Set on Waiheke Island, this six-part German-New Zealand co-production does share some parallels with Broadchurch, most notably a lead detective who's unravelling alongside their investigation and a seaside location that looms beautifully — and menacingly — over everything.
Unlike Broadchurch, however, where its story began with a young boy being found dead, The Gulf's spider web of mysteries begins when a traumatised young boy named Nathan (Niko Clare) is found alive five years after going missing on a school trip.
Kate Elliott stars as Detective Jess Savage, the investigator who originally concluded Nathan had likely drowned. Despite the fact she's recovering from a horrific car crash that killed her husband and left her with amnesia, she gets back to work on Nathan's case alongside Detective Justin Harding (Ido Drent), a colleague she has little time for.
While Justin gets busy poking holes in the original case (and putting a few local noses out of joint in the process) Jess is on intertwining missions of her own — finding Nathan's kidnapper and investigating her growing suspicions that her car crash was no accident.
For Jess, that means examining events both from five years ago and just a few days ago, a process that her foggy brain and bruised body is increasingly relying on morphine to do. And as we saw in Monday night's premiere, it's taking its toll.
Elliott is superb as her character battles grief and confusion both at home and at work, emotions that she said were easy to reach on this particular job. The actor told the Herald last week that she was "pretty broken" herself while working on The Gulf.
"I was walking round like a raw nerve for most of last year, so everything was on the surface anyway; it was all right there for me to access," she said.
It sure was.
Jess' pain — both physical and psychological — is clear as she goes about her investigations. And while a tortured detective with a lot of demons and little in the way of social skills might be a common TV trope, in Elliott's hands, this character's far from cliché.

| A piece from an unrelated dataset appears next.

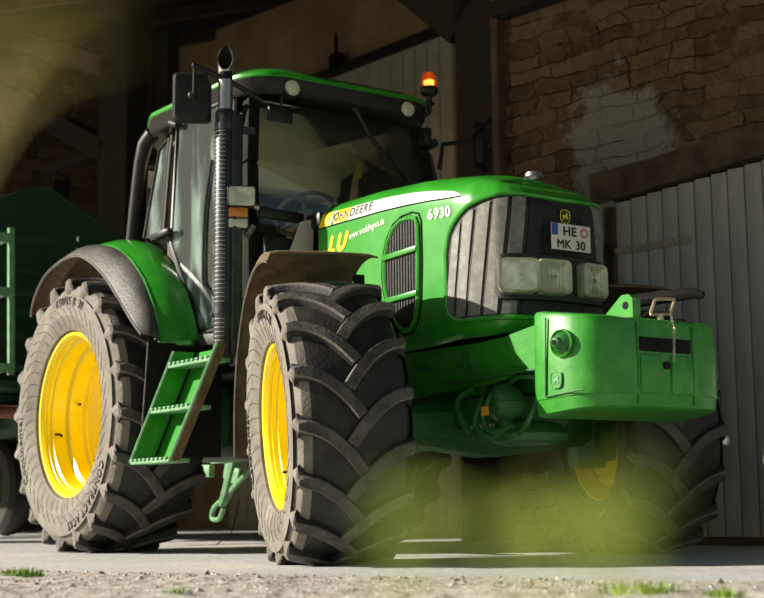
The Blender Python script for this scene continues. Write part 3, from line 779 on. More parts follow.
# beacon on its stalk
b0 = at(429, 88, 'x', 1.35)
mb = MB(); mb.lathe([(0, -.05), (.045, -.05), (.055, -.035), (.058, -.01), (.05, .005)], 24, b0, 'z')
mb.tube([b0+V((0, 0, -.05)), b0+V((0, 0, -.14)), b0+V((0, .0, -.16)), b0+V((-.02, -.04, -.19))], [.02, .018, .015, .015], 8); mb.tube([b0+V((0, .02, -.10)), b0+V((0, .035, -.10))], .012, 8); bc = mb.build('warning_beacon', 'black', T)
mb = MB(); mb.lathe([(.048, .0), (.050, .03), (.047, .07), (.035, .095), (.015, .105), (0, .106)], 24, b0, 'z'); mb.build('amber_dome', 'amber', bc)
mb = MB(); mb.lathe([(0, .0), (.02, .005), (.022, .045), (0, .055)], 14, b0, 'z'); mb.build('beacon_lamp', 'bulb', bc)

# exhaust stack: perforated heat shield and plain cut pipe
ex = V((1.40, -.86, 0))
mb = MB(); mb.lathe([(.052, 1.06), (.058, 1.08), (.058, 2.50), (.050, 2.52), (.040, 2.525)], 32, ex, 'z')
mb.box(ex+V((.045, .045, 1.8)), (.07, .07, 1.4), bev=.02)
exh = mb.build('exhaust_stack', 'heat', T)
mb = MB()   # oval perforations ringed in light metal
for j in range(52):
    z = 1.14+j*.0245
    if 1.32 < z < 1.40 or 2.40 < z: continue
    for k in range(-5, 4):
        a = rad(-78+k*15); r = .0595
        ce = ex+V((r*math.cos(a), r*math.sin(a), z)); tx = V((-math.sin(a), math.cos(a), 0))
        mb.bar(ce-tx*.0062, ce+tx*.0062, .002, .0045, 0, (0, 0, 1))
mb.build('shield_perforations', 'steel', exh)
mb = MB(); rg = []
P_ = [V((0, 0, 2.50)), V((0, 0, 2.62)), V((0, 0, 2.70)), V((.0, -.0, 2.74))]
for p in P_: rg.append([ex+p+V((.042*math.cos(a), .042*math.sin(a), 0)) for a in (2*PI*k/24 for k in range(24))])
cut = V((.82, -.57, 0))   # slash cut facing the front
rg.append([ex+V((.004, -.002, 2.835))+V((.046*math.cos(a), .046*math.sin(a), -.085*(math.cos(a)*cut.x+math.sin(a)*cut.y))) for a in (2*PI*k/24 for k in range(24))])
ri = [[p+(ex+V((0, 0, 0))-V((p.x, p.y, 0)))*.12-V((0, 0, .0)) for p in rg[-1]]]
ri.append([V((p.x, p.y, 2.70)) for p in ri[0]])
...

It also helps that the cast working alongside Elliott is very good. Pana Hema-Taylor and Mark Mitchinson are as dependable as ever, while newcomer Timmie Cameron delivers a fine performance as Jess' daughter, Ruby.
But it's Elliott's rapport with Drent that flows best. As a duo, they've managed to perfect the air of colleagues who barely tolerate each other. It's a weird kind of anti-chemistry that works really well, especially in a setting as moody as the Waiheke Island they've drawn on here.
The Gulf's Waiheke isn't the island we usually see on influencers' Instagram pages, where it's all poses with wine glasses in hand and sparkling blue water in the background.
Instead, the audience gets a darker, wilder — but still beautiful — Waiheke that suits the show's shadowy subject matter perfectly.
While The Gulf opened with a genuinely absorbing mystery on Monday night, the show only adds to these layers of intrigue next week. The relative slow burn of the first episode also gives way to much pacier action by the second chapter, though it's still not obvious where this tale is going to take us.
What I do know is that in an age where you can usually get a whole season of a show to stream in one fell swoop, it's going to be frustrating in the extreme to wait seven whole days for a new episode of The Gulf.
But I also know I'm going to look forward to taking this dark and twisty little trip down to Waiheke each week.